*Direction:* Begin with the first line below and retype each line exactly through the line containing "liner = floor_liner()". Any pictures are to be left out.

*Data lines:*
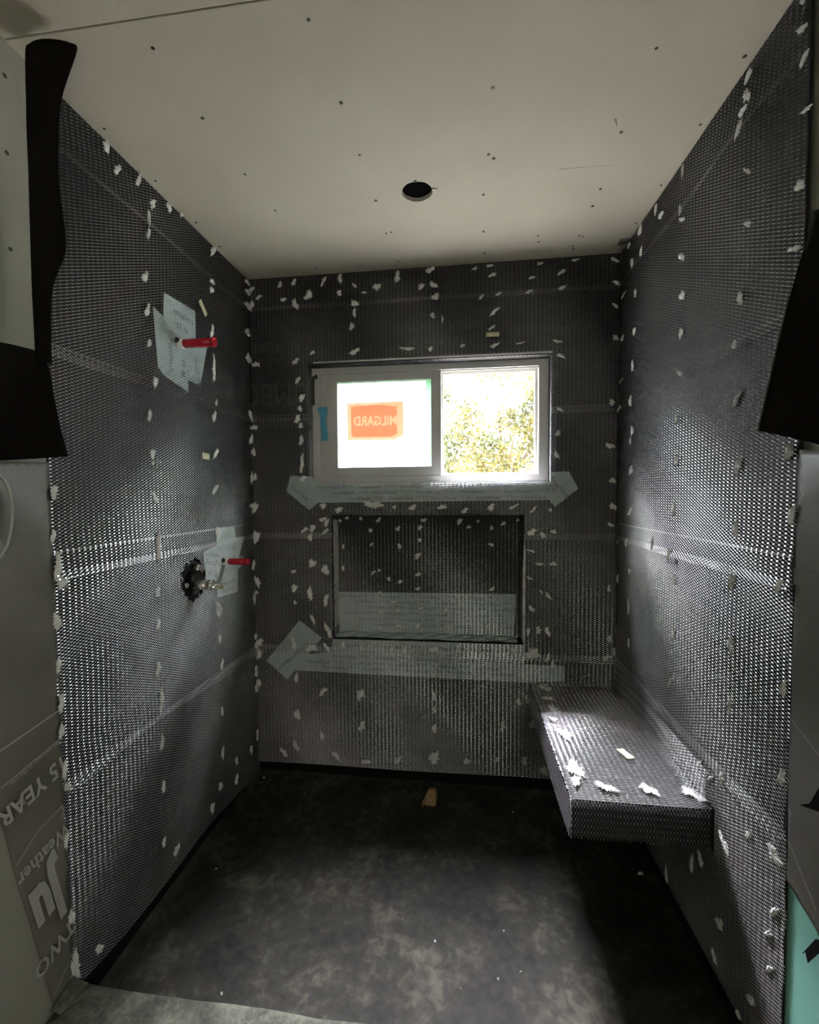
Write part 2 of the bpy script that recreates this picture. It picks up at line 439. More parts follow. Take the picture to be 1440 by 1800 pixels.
# floor liner of the alcove: uneven rubber sheet with a few folds, turned up the walls
def floor_liner():
    nx, ny = 110, 76
    X = np.linspace(-0.001, W + 0.009, nx); Y = np.linspace(0.001, -1.10, ny)
    gx, gy = np.meshgrid(X, Y)
    z = 0.0020 * np.sin(gx * 9 + 1.2 * np.sin(gy * 7)) + 0.0018 * np.sin(gy * 13 + gx * 5) + 0.003
    def ridge(ax, ay, bx_, by, h, w):
        d = np.array([bx_ - ax, by - ay]); L = np.hypot(*d); d /= L
        t = np.clip((gx - ax) * d[0] + (gy - ay) * d[1], 0, L)
        r = np.hypot(gx - ax - t * d[0], gy - ay - t * d[1])
        return h * np.exp(-(r / w) ** 2)
    z += ridge(0.915, -0.775, 0.848, -0.82, 0.010, 0.011) + ridge(0.848, -0.82, 0.868, -0.905, 0.010, 0.011)
    z += ridge(1.105, -0.62, 1.16, -0.74, 0.008, 0.014) + ridge(0.95, -0.97, 1.02, -1.05, 0.008, 0.012) + ridge(1.13, -0.60, 1.22, -0.68, 0.008, 0.02)
    z += ridge(1.02, -0.88, 1.10, -0.84, 0.006, 0.012)
    # cove towards the walls
    d = np.minimum(np.minimum(gx, W - gx), -gy); z += 0.018 * np.exp(-np.clip(d, 0, 1) / 0.012)
    V = np.stack([gx, gy, z], -1).reshape(-1, 3)
    i, j = np.meshgrid(np.arange(ny - 1), np.arange(nx - 1), indexing='ij'); a = (i * nx + j).ravel()
    me = quads_mesh('floor_liner', V, np.stack([a, a + nx, a + nx + 1, a + 1], -1))
    o = link('floor_liner', me, M['floor'], smooth=True)
    tag(o, 'dusty black rubber liner covering the shower floor', 'floor liner')
    # upturns on the three walls (smooth black band below the lath)
    for F, u1 in ((FL, 1.085), (FR, 1.06), (FB, W)):
        sheet('wall_upturn', F, [(0, 6), (u1 * 1000, 6), (u1 * 1000, 190), (0, 190)], 0.0014, 0.0012, M['strip'], o)
    return o
liner = floor_liner()

# curb: liner-wrapped step across the opening
def curb():
    nx = 120
    prof = [(-1.066, -0.001), (-1.068, 0.090), (-1.074, 0.0975), (-1.085, 0.100), (-1.11, 0.100), (-1.14, 0.100), (-1.17, 0.100), (-1.195, 0.098), (-1.203, 0.090), (-1.206, -0.02)]
    X = np.linspace(0.001, W - 0.001, nx); P = np.array(prof)
    V = np.zeros((nx, len(prof), 3))
    for k in range(len(prof)):
        V[:, k, 0] = X
        V[:, k, 1] = P[k, 0] + 0.002 * np.sin(X * 14 + k)
        V[:, k, 2] = P[k, 1] + (0.0016 * np.sin(X * 23 + k * 1.7) if 0 < k < len(prof) - 1 else 0)
    n = len(prof); i, j = np.meshgrid(np.arange(nx - 1), np.arange(n - 1), indexing='ij'); a = (i * n + j).ravel()
    me = quads_mesh('curb', V.reshape(-1, 3), np.stack([a, a + 1, a + n + 1, a + n], -1))
    o = link('shower_curb', me, M['curb'], smooth=True)
    tag(o, 'low shower curb wrapped in scuffed grey liner at the opening', 'curb')
    # folded liner corner standing up against the left wall
    f = py_mesh('liner_fold', [(0.004, -1.06, 0.085), (0.030, -1.075, 0.102), (0.020, -1.15, 0.104), (0.004, -1.16, 0.125), (0.002, -1.09, 0.130), (0.045, -1.11, 0.103)],
                [(0, 1, 4), (1, 5, 2, 4), (4, 2, 3)])
    lf = link('liner_fold', f, M['curb'], o); md = lf.modifiers.new('t', 'SOLIDIFY'); md.thickness = 0.002
    return o
curb()

# building paper behind the lath, one run per wall
def text_mesh_data(s, size):
    cu = bpy.data.curves.new('lettering', 'FONT'); cu.body = s; cu.size = size; cu.resolution_u = 2
    cu.align_x = 'CENTER'; cu.align_y = 'CENTER'
    cu.offset = size * (0.05 if s == 'Ju' else 0.022) if size >= .045 else 0
    o = bpy.data.objects.new('lettering', cu); C.objects.link(o)
    dg = bpy.context.evaluated_depsgraph_get(); dg.update()
    me = bpy.data.meshes.new_from_object(o.evaluated_get(dg))
    V = np.zeros(len(me.vertices) * 3, np.float32); me.vertices.foreach_get('co', V)
    polys = [list(p.vertices) for p in me.polygons]
    bpy.data.objects.remove(o); bpy.data.curves.remove(cu); bpy.data.meshes.remove(me)
    return V.reshape(-1, 3)[:, :2], polys
_tc = {}
def lettering(name, F, items, n0, material, parent, lines=()):
    """flat print on a surface; items: (text, size m, u, v, angle deg, x stretch); lines: (u0,v0,u1,v1,width)"""
    V, P = [], []
    for (s, size, u, v, ang, sx_) in items:
        key = (s, size)
        if key not in _tc: _tc[key] = text_mesh_data(s, size)
        T, polys = _tc[key]
        if np.dot(np.cross(F.u, F.v), F.n) < 0: sx_ = -sx_          # keep the print readable on left-handed frames
        a = math.radians(ang); c, si = math.cos(a), math.sin(a)
        x = T[:, 0] * sx_; y = T[:, 1]
        k = len(V)
        V += list(F.p(u + x * c - y * si, v + x * si + y * c, np.full(len(T), n0)))
        P += [[q + k for q in p] for p in polys]
    for (u0, v0, u1, v1, w_) in lines:
        d = np.array([u1 - u0, v1 - v0]); d = d / np.hypot(*d); e = np.array([-d[1], d[0]]) * w_ / 2
        k = len(V)
        for (a_, b_) in ((u0 + e[0], v0 + e[1]), (u0 - e[0], v0 - e[1]), (u1 - e[0], v1 - e[1]), (u1 + e[0], v1 + e[1])):
            V.append(F.p(a_, b_, n0))
        P.append([k, k + 1, k + 2, k + 3])
    return tag(link(name, py_mesh(name, V, P), material, parent), kind='stuff')

def holed_panel(name, F, u0, u1, v0, v1, holes, n0, th, material):
    us = sorted({u0, u1} | {h[k] for h in holes for k in (0, 1)}); vs_ = sorted({v0, v1} | {h[k] for h in holes for k in (2, 3)})
    bm = bmesh.new()
    for i in range(len(us) - 1):
        for j in range(len(vs_) - 1):
            cu_, cv = (us[i] + us[i+1]) / 2, (vs_[j] + vs_[j+1]) / 2
            if any(h[0] < cu_ < h[1] and h[2] < cv < h[3] for h in holes): continue
            q = [bm.verts.new(F.p(a, b_, n0 + th)) for a, b_ in ((us[i], vs_[j]), (us[i+1], vs_[j]), (us[i+1], vs_[j+1]), (us[i], vs_[j+1]))]
            bm.faces.new(q)
    bmesh.ops.remove_doubles(bm, verts=bm.verts, dist=1e-5)
    o = bm_done(name, bm, material)
    md = o.modifiers.new('t', 'SOLIDIFY'); md.thickness = th; md.offset = -1
    return o
VH = (0.420, 0.585, 1.000, 1.150)      # cut-out for the mixer valve, left wall (u0,u1,v0,v1)
paper_l = tag(holed_panel('building_paper', FL, 0.0, 1.10, 0.0, H, [VH], -0.003, 0.0035, M['membrane']), 'black building paper behind the metal lath on the left wall', 'building paper')
paper_r = tag(holed_panel('building_paper', FR, 0.0, 1.062, 0.0, H, [], -0.003, 0.0035, M['membrane']), 'black building paper behind the metal lath on the right wall', 'building paper')
paper_b = tag(holed_panel('building_paper', FB, 0.0, W, 0.0, H, [(WX0, WX1, WZ0, WZ1), (NX0, NX1, NZ0, NZ1)], -0.003, 0.0035, M['membrane']), 'black building paper with faint printing behind the lath around the window', 'building paper')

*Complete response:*
Write part 2 of the bpy script that recreates this picture. It picks up at line 439. More parts follow. Take the picture to be 1440 by 1800 pixels.
# floor liner of the alcove: uneven rubber sheet with a few folds, turned up the walls
def floor_liner():
    nx, ny = 110, 76
    X = np.linspace(-0.001, W + 0.009, nx); Y = np.linspace(0.001, -1.10, ny)
    gx, gy = np.meshgrid(X, Y)
    z = 0.0020 * np.sin(gx * 9 + 1.2 * np.sin(gy * 7)) + 0.0018 * np.sin(gy * 13 + gx * 5) + 0.003
    def ridge(ax, ay, bx_, by, h, w):
        d = np.array([bx_ - ax, by - ay]); L = np.hypot(*d); d /= L
        t = np.clip((gx - ax) * d[0] + (gy - ay) * d[1], 0, L)
        r = np.hypot(gx - ax - t * d[0], gy - ay - t * d[1])
        return h * np.exp(-(r / w) ** 2)
    z += ridge(0.915, -0.775, 0.848, -0.82, 0.010, 0.011) + ridge(0.848, -0.82, 0.868, -0.905, 0.010, 0.011)
    z += ridge(1.105, -0.62, 1.16, -0.74, 0.008, 0.014) + ridge(0.95, -0.97, 1.02, -1.05, 0.008, 0.012) + ridge(1.13, -0.60, 1.22, -0.68, 0.008, 0.02)
    z += ridge(1.02, -0.88, 1.10, -0.84, 0.006, 0.012)
    # cove towards the walls
    d = np.minimum(np.minimum(gx, W - gx), -gy); z += 0.018 * np.exp(-np.clip(d, 0, 1) / 0.012)
    V = np.stack([gx, gy, z], -1).reshape(-1, 3)
    i, j = np.meshgrid(np.arange(ny - 1), np.arange(nx - 1), indexing='ij'); a = (i * nx + j).ravel()
    me = quads_mesh('floor_liner', V, np.stack([a, a + nx, a + nx + 1, a + 1], -1))
    o = link('floor_liner', me, M['floor'], smooth=True)
    tag(o, 'dusty black rubber liner covering the shower floor', 'floor liner')
    # upturns on the three walls (smooth black band below the lath)
    for F, u1 in ((FL, 1.085), (FR, 1.06), (FB, W)):
        sheet('wall_upturn', F, [(0, 6), (u1 * 1000, 6), (u1 * 1000, 190), (0, 190)], 0.0014, 0.0012, M['strip'], o)
    return o
liner = floor_liner()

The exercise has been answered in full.